And finally, a not-quite-as-radical idea: plant small fruit trees on one side of the fence and a very low ground-cover on both sides of the fence to deter weeds. An excellent and little-known groundcover is Mazus reptans (no common name that I know of). I planted it along my neighbor's driveway, and it filled in completely in less than two summers. Very pretty blue flowers in May (just don't use salt in the winter). Not a native, but step-on-able and easy to maintain. You could also use a creeping or wooly thyme. As for the fruit trees: plums, vertical "stick" apples (no branching), dwarf easy-maintenance apples like Liberty, and cherries (example variety: Meteor). In most cases, you can trim the trees high-enough to allow a car to pass without hitting a branch (plums and laden apple trees may be heavy enough to drop the branches into the path of the car, however).
Avoid American Plum because they're stoloniferous and would likely appear in your neighbor's gravel driveway.

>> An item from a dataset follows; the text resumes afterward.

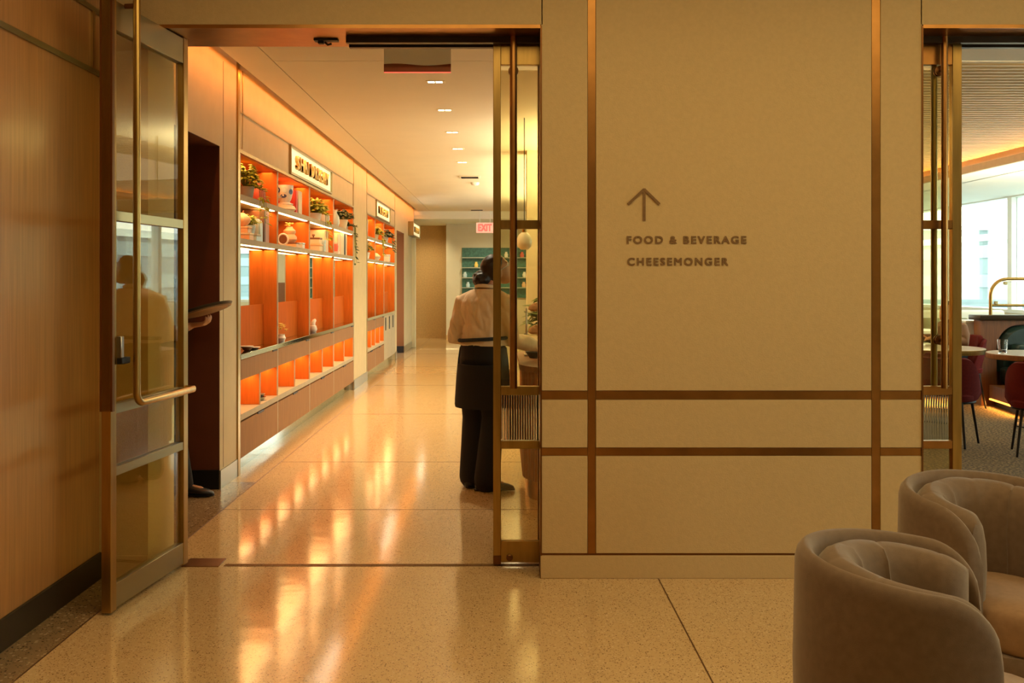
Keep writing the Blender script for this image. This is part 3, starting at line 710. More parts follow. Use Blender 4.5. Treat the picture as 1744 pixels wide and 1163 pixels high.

One final point - regardless of what you do, you have to kill the grapevine first. Nothing will out-compete it. I'm guessing you don't want to use herbicides, but in this case you'd be best off buying a small container of Stump and Brush Killer (go to the nursery whose name begins with "J" on Verona Road or in Sun Prairie, not a box store). The chemical is called triclopyr. After you cut the vine about 6" from the ground, you just brush the chemical onto the stump. This is a highly targeted application and it will not affect any other plants, insects, or your dogs.